Javier Rioyo
Regreso de Tánger con la sensación de que allí podría pasar plácidamente el tiempo sin tener nada que hacer. Sin tener nada que me haga madrugar, nada que me cree obligaciones que no fueran para los sentidos. Estuvimos invitados por el Instituto Cervantes y el Instituto del Libro de Málaga, lo que quiere decir por los impulsos de Cecilia F. Suzón y Alfredo Taján. Tangerina y malagueño, unidos por la pasión de esa ciudad que se reinventa, que se gusta sobre todo en el recuerdo de la que un día fue internacional, abierta, permisiva, pecadora, noctámbula y de dulces amaneceres.
Tánger fue la "Casablanca" del café de Rick, de los amores perdidos, de los negocios, los negociantes, los huidos, los tapados y los pícaros. Ya no es aquella. Ya no es la que conoció el querido Pepe Carletón, el más moderno de los tangerinos de ayer y de hoy, amigo de los Bowles- sobre todo de Jane- , el único español que en compañía de Emilio Sanz de Soto tenían lugar preferente en aquella ciudad de mezcla de ricos excéntricos, artistas homosexuales, incluso artistas heterosexuales. Tánger no discriminaba.
He vuelto a esa ciudad que un día llamé en un documental, "esa vieja dama". Vieja pero vital y capaz de soportar que la vida se reconozca en sus dulces pasiones. La excusa era recordar a Paul Bowles y los años dorados. Hay una exposición y un catálogo que dan constancia de su elegancia. Hay otra Tánger, pero pervive la memoria de aquella. Ahora, al lado de los palacetes, la vida de las legaciones extranjeras, el recuerdo de la ciudad abierta e internacional, está el mundo árabe que crece, prohíbe y limita. El que cumple con sus rezos, obedece su religión y acata sus restricciones. Es otra opción. No es la mía. Tampoco la de muchos tangerinos que quieren ser occidente. Que quieren sus tradiciones pero que prefieren quitarse los velos y divertirse sin amenazas ni castigos.
Hay una vida subterránea. El espíritu del tiempo de los Bowles no está vencido. El mundo feliz y relajado que estos privilegiados habitantes de aquél islote pudieron disfrutar.
No siempre estuvieron de fiesta. Y, sin duda, Paul Bowles estuvo bien abierto a todo lo que pasaba en su mundo Y en el mundo español desde que llegó, por recomendación de Gertrud Stein, a Tánger.
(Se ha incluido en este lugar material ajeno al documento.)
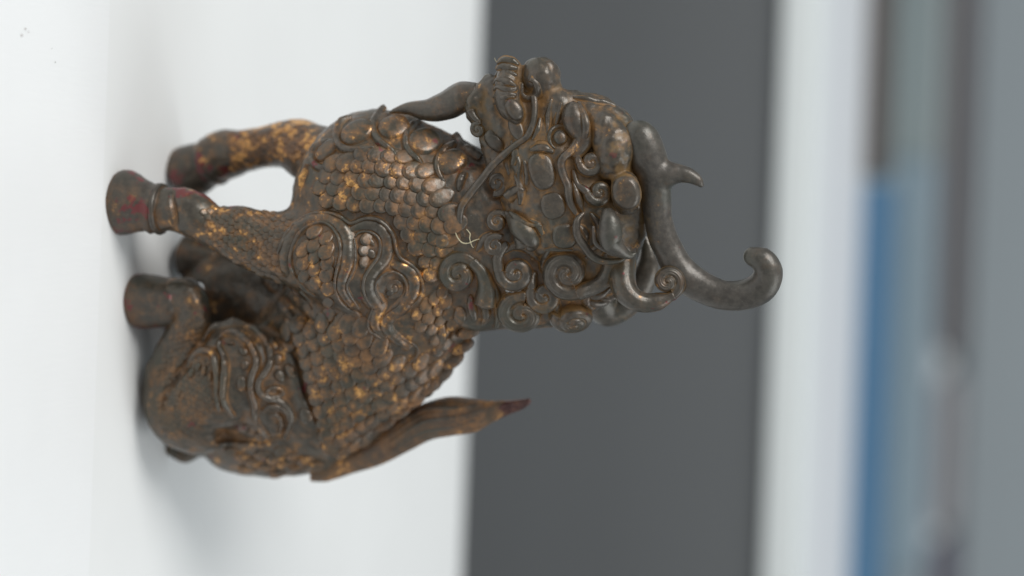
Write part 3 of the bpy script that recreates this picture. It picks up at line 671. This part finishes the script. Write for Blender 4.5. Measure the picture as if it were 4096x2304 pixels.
# thigh ornament
zt = lambda pts: Z(500, 1250, 2.574, pts)
for P_, r_ in (([(650, 570), (720, 465), (800, 405), (875, 402), (930, 455), (948, 560), (955, 750), (955, 900), (965, 1020)], (6, 13, 15, 15, 13, 6)),
               ([(985, 290), (972, 350), (1005, 430), (1032, 520), (1025, 640), (1012, 760), (1015, 900), (1060, 990), (1120, 1080)], (8, 13, 15, 15, 12, 6)),
               ([(985, 270), (1050, 212), (1140, 220), (1225, 272), (1300, 370), (1348, 470), (1345, 560), (1305, 650), (1292, 760), (1310, 850), (1338, 950), (1340, 1090), (1400, 1200), (1470, 1290)], (7, 13, 14, 14, 14, 14, 12, 7)),
               ([(1225, 140), (1330, 192), (1430, 290), (1482, 400), (1492, 500), (1445, 600), (1372, 690), (1365, 780), (1425, 850), (1520, 882), (1620, 922), (1695, 1000), (1715, 1100), (1680, 1200), (1640, 1300)], (7, 13, 14, 14, 14, 14, 12, 7)),
               ([(800, 290), (880, 195), (1000, 140), (1150, 128), (1300, 150)], (7, 14, 14, 6)),
               ([(1420, 1020), (1490, 955), (1590, 962), (1670, 1020), (1690, 1110)], (6, 11, 11, 6)),
               ([(1440, 820), (1500, 775), (1580, 775), (1625, 815), (1580, 860), (1490, 858), (1440, 820)], (8, 9, 9, 8)),
               ([(1480, 1060), (1540, 1040), (1600, 1080), (1610, 1160), (1590, 1240)], (6, 9, 9, 5))):
    stroke('thigh_ridge', zt(P_), tuple(q * 1.25 for q in r_), .75, 1.0, M_RIDGE, T_BODY, 10)
for c, a, b, an in (((1220, 400), 28, 20, 40), ((1090, 320), 20, 9, 0), ((1530, 340), 34, 24, 60), ((1570, 480), 26, 30, 20), ((1590, 650), 34, 26, 60), ((1700, 600), 24, 40, -30), ((1240, 540), 20, 26, 0), ((1200, 730), 26, 40, 0), ((1860, 1060), 34, 44, -20), ((1220, 1180), 34, 44, 0), ((1400, 1270), 34, 28, 10), ((760, 560), 12, 24, 15), ((690, 620), 11, 24, 15), ((820, 600), 12, 28, 10), ((880, 660), 10, 26, 5)):
    q = zt([c])[0]; dome('thigh_boss', q[0], q[1], a, b, 17, an, M_SCALE, T_BODY, 5, 14)

# dorsal plates down the back of the neck
for i, (x, y, a) in enumerate(((1893, 1340, 60), (1862, 1400, 55), (1826, 1455, 45), (1785, 1508, 42), (1735, 1555, 42), (1680, 1605, 42), (1620, 1655, 45), (1560, 1700, 45))):
    p, n = hit(T_BODY, x - 26, y - 20)
    if p is None: continue
    d = p[2] + 40; a = math.radians(a); x -= 6; y -= 6
    C = [Q(x + 40 * math.cos(t) * math.cos(a) - 52 * math.sin(t) * math.sin(a) - 10, y - 8 + 40 * math.cos(t) * math.sin(a) * .6 + 52 * math.sin(t) * math.cos(a), d) for t in np.linspace(0, 2 * math.pi, 17)[:-1]]
    # rounded fin: two rows of rings tapering in depth
    V = []; c0 = np.mean(C, 0)
    for s_, dz in ((.75, -46), (.96, -38), (1.0, 0), (.96, 90), (.75, 120)):
        V += [c0 + (q - c0) * s_ + np.array([0, 0, dz]) for q in C]
    V += [c0 + np.array([0, 0, -46]), c0 + np.array([0, 0, 66])]
    f = [(k * 16 + j, k * 16 + (j + 1) % 16, (k + 1) * 16 + (j + 1) % 16, (k + 1) * 16 + j) for k in range(4) for j in range(16)]
    f += [(80, (j + 1) % 16, j) for j in range(16)] + [(81, 64 + j, 64 + (j + 1) % 16) for j in range(16)]
    put('dorsal_plate', mesh_from_sculpt('dorsal_plate', np.array(V), f, np.full(82, .3)), M_TAIL, statue)
stroke('back_ridge', z6([(2130, 380), (2150, 480), (2160, 600), (2130, 740), (2080, 860)]), (8, 15, 16, 15, 8), .4, 1.0, M_RIDGE, T_BODY)

# ------------------------------------------------------------------ scales
def inside(x, y, poly):
    c = False; j = len(poly) - 1
    for i in range(len(poly)):
        xi, yi = poly[i]; xj, yj = poly[j]
        if (yi > y) != (yj > y) and x < (xj - xi) * (y - yi) / (yj - yi) + xi: c = not c
        j = i
    return c
def scale_mesh(name, seed, hb=.30, narrow=1.0):
    """overlapping scale: root low, free rim raised; unit length 1 along +x (free end)"""
    r_ = random.Random(seed); seg = 14; V = [(0, 0, hb * .64)]; R = [.18]
    for q, z0, rel in ((.5, .86, .22), (.82, .88, .45), (.98, .50, 1.0), (1.08, -.45, .0)):
        for k in range(seg):
            b = 2 * math.pi * k / seg; c, s_ = math.cos(b), math.sin(b)
            x = q * (c * .56 if c > 0 else c * .80); y = q * s_ * .50 * narrow
            tilt = .5 + .5 * (x / .62); z = hb * (z0 * (.12 + .88 * max(0, min(1, tilt)) ** .8) + r_.uniform(-.04, .04))
            V.append((x, y, z)); R.append(max(0, rel * (.35 + .65 * max(0, c)) if q > .6 else rel + r_.uniform(-.08, .08)))
    f = [(0, 1 + k, 1 + (k + 1) % seg) for k in range(seg)]
    for i in range(3):
        for k in range(seg):
            a, b = 1 + i * seg + k, 1 + i * seg + (k + 1) % seg; f.append((a, a + seg, b + seg, b))
    return V, f, R
def scale_data(seed, narrow):
    V, f, R = scale_mesh('scale', seed, .38, narrow); me = bpy.data.meshes.new('scale')
    me.from_pydata([tuple(c * U_ for c in v) for v in V], [], f); me.polygons.foreach_set('use_smooth', [True] * len(me.polygons))
    a = me.attributes.new('relief', 'FLOAT', 'POINT'); a.data.foreach_set('value', R); me.materials.append(M_SCALE); me.update(); return me
SC = [scale_data(s, n) for s, n in ((1, 1.0), (2, 1.08), (3, .94), (4, 1.0), (5, 1.05))]
keep_out = []
for b, rad in [(q, 34) for q in bands] + [(q, 16) for q in (rA, rB, rC, rD, rE)]:
    c = catmull(np.array(b), 60); keep_out.append((c, rad))
def blocked(x, y, extra=0):
    return any((np.hypot(c[:, 0] - x, c[:, 1] - y).min() < rad + extra) for c, rad in keep_out)
def frame(n, ang):
    a = math.radians(ang); u = np.array([math.cos(a), math.sin(a), 0.]); u -= u @ n * n; u /= np.linalg.norm(u); return u, np.cross(n, u), n
spots = []
def lattice(poly, angle, pitch_u, pitch_v, size, avoid=True, tree=None, curve=None, tag_=0):
    P = np.array(poly); c0 = P.mean(0); a = math.radians(angle); u = np.array([math.cos(a), math.sin(a)]); v = np.array([-u[1], u[0]])
    for i in range(-30, 31):
        for j in range(-30, 31):
            q = c0 + u * pitch_u * i + v * pitch_v * (j + .5 * (i % 2)) + rng.normal(0, 2.2, 2)
            if not inside(q[0], q[1], poly): continue
            if avoid and blocked(q[0], q[1], size * .18): continue
            p, n = hit(tree or T_BODY, *q)
            if p is None or n[2] > -.25: continue
            ns = [hit(T_SMOOTH, q[0] + dx, q[1] + dy)[1] for dx, dy in ((0, 0), (24, 0), (-24, 0), (0, 24), (0, -24))]
            n = np.sum([m_ for m_ in ns if m_ is not None] or [n], 0); n /= np.linalg.norm(n)
            an = angle + (curve(*q) if curve else 0) + rng.normal(0, 4)
            spots.append((p, n, an, size * rng.uniform(.93, 1.08), tag_, i))
chest = [(1230, 760), (1290, 690), (1370, 625), (1470, 610), (1560, 600), (1640, 650), (1720, 690), (1790, 780), (1830, 880), (1830, 930), (1790, 990), (1740, 1100), (1700, 1080), (1690, 1020), (1600, 930), (1560, 860), (1480, 850), (1400, 870), (1300, 830)]
lattice(chest, 150, 42, 61, 75, curve=lambda x, y: (x - 1500) * .02)
rear = [(1330, 1290), (1420, 1290), (1500, 1330), (1560, 1340), (1620, 1400), (1680, 1440), (1740, 1450), (1780, 1490), (1700, 1580), (1590, 1680), (1480, 1760), (1370, 1830), (1290, 1830), (1270, 1690), (1225, 1560), (1190, 1420), (1120, 1330), (1200, 1270), (1270, 1300)]
lattice(rear, 112, 40, 60, 71)
neck = [(1690, 1190), (1740, 1130), (1790, 1190), (1830, 1230), (1860, 1290), (1840, 1370), (1780, 1440), (1720, 1430), (1690, 1330), (1660, 1260)]
lattice(neck, 105, 40, 48, 50)
lobe = [(1190, 960), (1250, 910), (1320, 910), (1350, 980), (1345, 1070), (1335, 1160), (1380, 1250), (1420, 1300), (1340, 1300), (1260, 1220), (1190, 1120)]
lattice(lobe, 120, 42, 54, 56)
lobe2 = [(1425, 960), (1500, 950), (1505, 1020), (1450, 1100), (1440, 1160), (1420, 1100)]
lattice(lobe2, 120, 40, 44, 46)
rump = [(880, 1790), (960, 1800), (1100, 1800), (1200, 1790), (1280, 1830), (1260, 1880), (1100, 1895), (960, 1900)]
lattice(rump, 170, 40, 54, 56, avoid=False)
spots.sort(key=lambda s: -s[3])
main = spots[:300]
Bm = np.array(BASE)
for k, (p, n, an, sz, tg, i) in enumerate(main):
    u, v, nn = frame(n, an)
    # tip the free end up a little so the rows overlap
    nn2 = nn - .0 * u
    M3 = ROT @ np.stack([u, v, nn2], 1)
    o = bpy.data.objects.new('scale', SC[k % 5]); COL.objects.link(o); o.parent = statue
    loc = world(p + nn * 2)[0] - Bm; s_ = sz
    mt = Matrix(((M3[0, 0] * s_, M3[0, 1] * s_, M3[0, 2] * s_, loc[0]), (M3[1, 0] * s_, M3[1, 1] * s_, M3[1, 2] * s_, loc[1]), (M3[2, 0] * s_, M3[2, 1] * s_, M3[2, 2] * s_, loc[2]), (0, 0, 0, 1)))
    o.matrix_local = mt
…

Antes hizo un recorrido por España, conoció la singular alegría de un tiempo que le pareció el mejor de los nuestros cuando cincuenta años después escribió sobre su primera visita. A nosotros, que tampoco conocimos aquellos años, también nos parecen los más amables de nuestra historia. Así lo cuenta Bowles en sus "memorias de un nómada":
"El comienzo de la primavera de 1932 en España fue una época de alegría colectiva a gran escala. En todos los pueblos reinaba el regocijo; la gente cantaba y bailaba en todas las plazuelas. El aire rezumaba alegría y las calles estaban llenas de adornos de palmas y flores. Pequeños carteles anunciaban en las mesas de los cafés que no se admitían propinas. Esto sin duda estaba directamente relacionado con la euforia general. Apelaba al inflexible sentido del honor del hombre corriente, lo que nosotros llamamos "orgullo español". España estaba viva entonces; no ha vuelto ha estarlo"
Como he dicho escribió este párrafo en 1972, Franco estaba vivo y el país todavía estaba lleno de carencias formales. Mejoró, fue distinto pero nunca con ese espíritu de verbena que recuerda Bowles. Una descripción que siempre me ha parecido que debía corresponder al primer aniversario de la República, al 14 de Abril de 1932.
Uno puede seguir soñando con ciudades mejores, con tiempos más amables.